The process was called "spinning." Sorry, you're not allowed to do it anymore.

In 2002, a House Financial Services Committee found out about it. And so did eBay stockholders, who then sued their own executives for breaching their fiduciary responsibilities to the company by insider trading and not bringing enough for everyone.

Whitman and other eBay executives settled the suit by paying three million dollars, while denying that any of the allegations were true. Goldman Sachs kicked in another 300 grand.

By complete and total coincidence, Meg Whitman had been given a seat on the board of Goldman Sachs. She was forced to resign in disgrace. She'd been there 14 months. Which reminds me of my favorite line from Wall Street:

"You'll have the shortest executive career since that Pope that got poisoned."

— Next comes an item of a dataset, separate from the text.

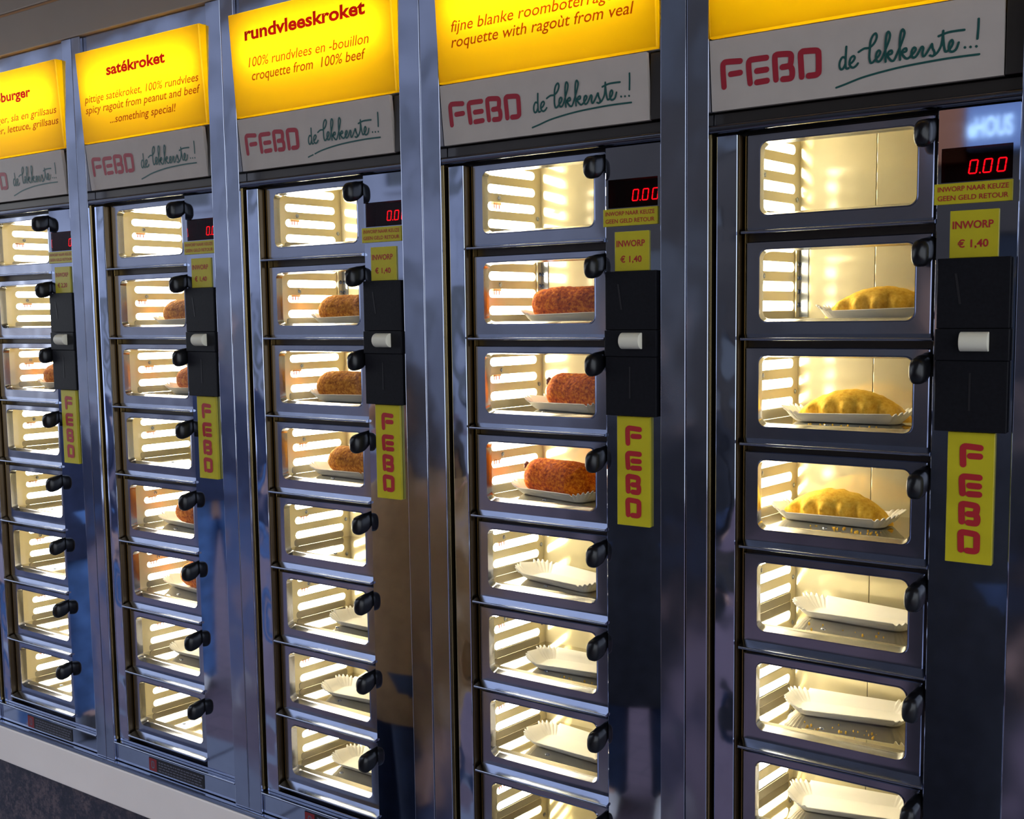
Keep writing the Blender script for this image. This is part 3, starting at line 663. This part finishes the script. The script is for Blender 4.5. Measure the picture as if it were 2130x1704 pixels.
MT['skin'] = plain('skin', (.62, .36, .25), .5)
MT['hair_dark'] = plain('dark_hair', (.03, .02, .016), .6, var=.4, vscale=80)
MT['eye_white'] = plain('eye_white', (.8, .8, .8), .3)
MT['iris'] = plain('iris', (.04, .03, .02), .2)
MT['lip'] = plain('lips', (.5, .18, .15), .5)
MT['beige_cloth'] = plain('beige_coat_cloth', (.36, .22, .10), .8, var=.12, vscale=25, bmp=.3)
MT['black_cloth'] = plain('black_coat_cloth', (.018, .018, .024), .85, var=.3, vscale=25, bmp=.3)
MT['navy_cloth'] = plain('navy_coat_cloth', (.03, .04, .09), .85, var=.2, vscale=25, bmp=.3)
MT['jeans'] = plain('blue_jeans', (.10, .20, .42), .8, var=.35, vscale=14, bmp=.2)
MT['jeans_dark'] = plain('dark_jeans', (.02, .035, .08), .8, var=.3, vscale=14)
MT['shoe_light'] = plain('cream_sneaker', (.72, .66, .58), .5, var=.1)
MT['shoe_dark'] = plain('dark_shoe', (.03, .025, .02), .5)
def ell(cx, cy, z, rx, ry, n=24, tilt=0): return [(cx+rx*math.cos(2*PI*k/n), cy+ry*math.sin(2*PI*k/n), z+tilt*math.sin(2*PI*k/n)) for k in range(n)]
def person(label, x, y, deg, h, coat, hem, trousers, shoe, hairlen=.12):
    k = h/1.75
    t = tag(bpy.data.objects.new('person', None), label, 'person', 'passers-by mirrored in the steel'); C.objects.link(t)
    t.location = (x, y, ZS); t.rotation_euler.z = math.radians(deg); t.scale = (k, k, k)
    def pt(nm, mesh, par=t): o = bpy.data.objects.new(nm, mesh); C.objects.link(o); o.parent = par; return o
    # body: one skinned surface, fingers included
    V, E_, RD = [], [], []
    def add(p, r, prev=None):
        V.append(p); RD.append(r)
        if prev is not None: E_.append((prev, len(V)-1))
        return len(V)-1
    pel = add((0, 0, .95), .13); wa = add((0, 0, 1.10), .115, pel); ch = add((0, 0, 1.30), .135, wa); nb = add((0, -.005, 1.44), .075, ch); nk = add((0, .005, 1.52), .052, nb); add((0, .01, 1.60), .055, nk)
    for s in (-1, 1):
        hp = add((s*.09, 0, .86), .09, pel); kn = add((s*.10, .02, .49), .058, hp); an = add((s*.105, -.01, .09), .040, kn); add((s*.115, .12, .03), .035, an)
        so = add((s*.17, 0, 1.39), .06, ch); el = add((s*.235, -.02, 1.11), .043, so); wr_ = add((s*.25, .06, .87), .027, el); pm = add((s*.252, .085, .80), .034, wr_)
        for q in range(4):
            a = add((s*.252, .058+q*.017, .755), .0095, pm); b_ = add((s*(.248), .062+q*.017, .722+abs(q-1.5)*.004), .0085, a); add((s*.236, .066+q*.016, .695+abs(q-1.5)*.007), .007, b_)
        th = add((s*.235, .118, .80), .011, pm); add((s*.225, .128, .765), .009, th)
    bm_ = bpy.data.meshes.new('body'); bm_.from_pydata(V, E_, []); bm_.materials.append(MT['skin'])
    bo = pt('body', bm_); md = bo.modifiers.new('skin', 'SKIN'); sk = bm_.skin_vertices[0].data if bm_.skin_vertices else None
    if sk is None:
        bpy.context.view_layer.objects.active = bo; bm2 = bmesh.new(); bm2.from_mesh(bm_); bm2.verts.layers.skin.verify(); bm2.to_mesh(bm_); bm2.free(); sk = bm_.skin_vertices[0].data
    for i, r_ in enumerate(RD): sk[i].radius = (r_, r_)
    sk[0].use_root = True
    md2 = bo.modifiers.new('sub', 'SUBSURF'); md2.levels = 1; md2.render_levels = 1
    # head
    hd = MB(); rings = []
    for i in range(25):
        ph = PI*i/24; z = 1.655-.118*math.cos(ph); w_ = math.sin(ph)**.8
        rx = .078*w_*(1-.22*max(0, .62-i/24)); ry = .094*w_*(1-.05*max(0, .5-i/24))
        rg = []
        for q in range(28):
            a = 2*PI*q/28; px, py = rx*math.cos(a), ry*math.sin(a)+.012
            fr_ = max(0, math.sin(a))**14
            nose = math.exp(-((z-1.635)/.022)**2)*.024+math.exp(-((z-1.655)/.03)**2)*.008; chin = math.exp(-((z-1.565)/.02)**2)*.01
            eye = -math.exp(-((abs(px)-.030)/.016)**2)*math.exp(-((z-1.665)/.013)**2)*.009*(1 if math.sin(a) > 0 else 0)
            rg.append((px, py+fr_*(nose+chin)+eye, z))
        rings.append(rg)
    hd.rings(rings, True, True, True)
    for s in (-1, 1):
        hd.rings([[(s*(.072+dx), .0+.016*g*math.cos(2*PI*q/10), 1.648+.028*g*math.sin(2*PI*q/10)) for q in range(10)] for dx, g in ((0, .7), (.010, 1), (.016, .5))], True, False, True)
    hm = em('head', hd, 'skin'); hm.shade_smooth(); ho = pt('head', hm)
    for s in (-1, 1):
        eb = MB(); eb.rings([[(s*.030+.011*math.sin(p)*math.cos(2*PI*q/10), .088+.011*math.cos(p), 1.665+.008*math.sin(p)*math.sin(2*PI*q/10)) for q in range(10)] for p in (.05, .5, 1.0, 1.6)], True, True, True)
        e_ = em('eye', eb, 'iris'); e_.shade_smooth(); pt('eye', e_, ho)
    mo = em('mouth', MB().bevel_box(-.022, .022, .096, .106, 1.592, 1.602, .003), 'lip'); pt('mouth', mo, ho)
    hr = MB(); rings = []
    for i in range(17):
        u_ = i/16; z = 1.785-(.125+hairlen)*u_; a = min(1, math.sqrt(max(0, 1-(max(0, (z-1.665))/.122)**2)))
        rings.append([((.090*a+.004)*math.cos(2*PI*q/28), (.103*a+.004)*math.sin(2*PI*q/28)*(1.0 if math.sin(2*PI*q/28) < .1 else max(.15, 1-1.1*u_*1.4*math.sin(2*PI*q/28))) + .004, z+.01*math.sin(2*PI*q/28)) for q in range(28)])
    hr.rings(rings, True, True, True); hmh = em('hair', hr, 'hair_dark'); hmh.shade_smooth(); pt('hair', hmh)
    # clothes
    for s in (-1, 1):
        tr = MB(); tr.rings([ell(s*cx, cy, z, rx, ry, 20) for z, cx, cy, rx, ry in ((.99, .075, 0, .11, .13), (.86, .092, 0, .105, .115), (.68, .098, .01, .085, .095), (.49, .10, .022, .068, .072), (.30, .104, .008, .066, .068), (.10, .106, -.006, .062, .070), (.055, .106, -.004, .064, .074))], True, True, False)
        m_ = em('trouser_leg', tr, trousers); m_.shade_smooth(); pt('trouser_leg', m_)
        sh2 = MB(); sh2.rings([[(s*.110+w_*math.cos(2*PI*q/16), yy, max(0, zc+hh*math.sin(2*PI*q/16))) for q in range(16)] for yy, w_, hh, zc in ((-.085, .02, .02, .035), (-.075, .038, .04, .045), (-.02, .043, .050, .050), (.06, .046, .045, .042), (.14, .047, .032, .030), (.175, .036, .024, .024), (.188, .015, .012, .018))], True, True, True)
        m_ = em('shoe', sh2, shoe); m_.shade_smooth(); pt('shoe', m_)
    ct = MB(); prof = [(hem, .205, .150), (hem+.02, .210, .155)]
    for z, rx, ry in ((.75, .215, .155), (.95, .195, .145), (1.10, .18, .135), (1.28, .20, .14), (1.38, .205, .125), (1.44, .15, .10), (1.475, .085, .08), (1.52, .078, .075)):
        if z > hem+.05: prof.append((z, rx, ry))
    ct.rings([ell(0, 0, z, rx, ry, 32) for z, rx, ry in prof], True, False, False)
    m_ = em('coat', ct, coat); m_.shade_smooth(); co = pt('coat', m_)
    for s in (-1, 1):
        sl = MB(); pts_ = [((s*.15, 0, 1.405), .075), ((s*.20, -.005, 1.33), .074), ((s*.235, -.02, 1.11), .063), ((s*.245, .03, .98), .056), ((s*.25, .06, .88), .050)]
        sl.rings([[(p[0]+r_*math.cos(2*PI*q/16), p[1]+r_*math.sin(2*PI*q/16), p[2]+.3*r_*math.cos(2*PI*q/16)*s) for q in range(16)] for p, r_ in pts_], True, True, False)
        m_ = em('sleeve', sl, coat); m_.shade_smooth(); pt('sleeve', m_, co)
    return t
person('person in a beige coat and dark jeans, mirrored in the third coin panel from left', .44, -.80, 20, 1.62, 'beige_cloth', .86, 'jeans_dark', 'shoe_dark', .24)
person('person in black coat and pale sneakers, mirrored in the panel beside the red-brown croquettes', .44, -2.05, -20, 1.74, 'black_cloth', .42, 'jeans_dark', 'shoe_light')
person('person in navy jacket and light blue jeans, mirrored in the satékroket cabinet panel', -1.80, -2.12, -40, 1.76, 'navy_cloth', .92, 'jeans', 'shoe_light')
person('person in dark jacket and blue jeans, mirrored in the leftmost coin panel', -1.98, -1.38, -60, 1.70, 'navy_cloth', .78, 'jeans', 'shoe_dark')
person('person in a long black coat, mirrored in the rightmost coin panel', 1.50, -1.95, 10, 1.80, 'black_cloth', .25, 'jeans_dark', 'shoe_dark')
# advertising board on the pavement
ab = tag(bpy.data.objects.new('advertising_board', None), 'yellow and white pavement advertising board mirrored beside the vertical sign', 'sign board'); C.objects.link(ab); ab.location = (.02, -3.0, ZS)
for nm, mb_, m_ in (('panel', MB().bevel_box(-.45, .10, -.02, .02, .30, 1.10, .01), 'yellow'), ('white_band', MB().box(-.43, .08, .021, .024, .33, .60), 'white_print'), ('red_band', MB().box(-.43, .08, .021, .024, .85, .97), 'red'),
                    ('leg', MB().bevel_box(-.43, -.39, -.02, .02, 0, .30, .004), 'facade_pale'), ('leg', MB().bevel_box(.05, .09, -.02, .02, 0, .30, .004), 'facade_pale')):
    o = bpy.data.objects.new(nm, em(nm, mb_, m_)); C.objects.link(o); o.parent = ab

It must have hurt. To a grade-grubbing ass-kissing resume-polisher like Meg Whitman it must have really, really hurt.

I think it's the whole reason she's running for governor. I think she doesn't just prattle on about cutting unfair regulations all the time because it's a Republican talking point. It's personal. She broke a rule. So the rules must be wrong.

I think what she really wants is vindication for her shame.

I don't think she wants to be governor for the fame or the power. And she's made it abundantly clear that she doesn't want the job so she can help anyone.

I think she thinks the people of California are the tools of her absolution.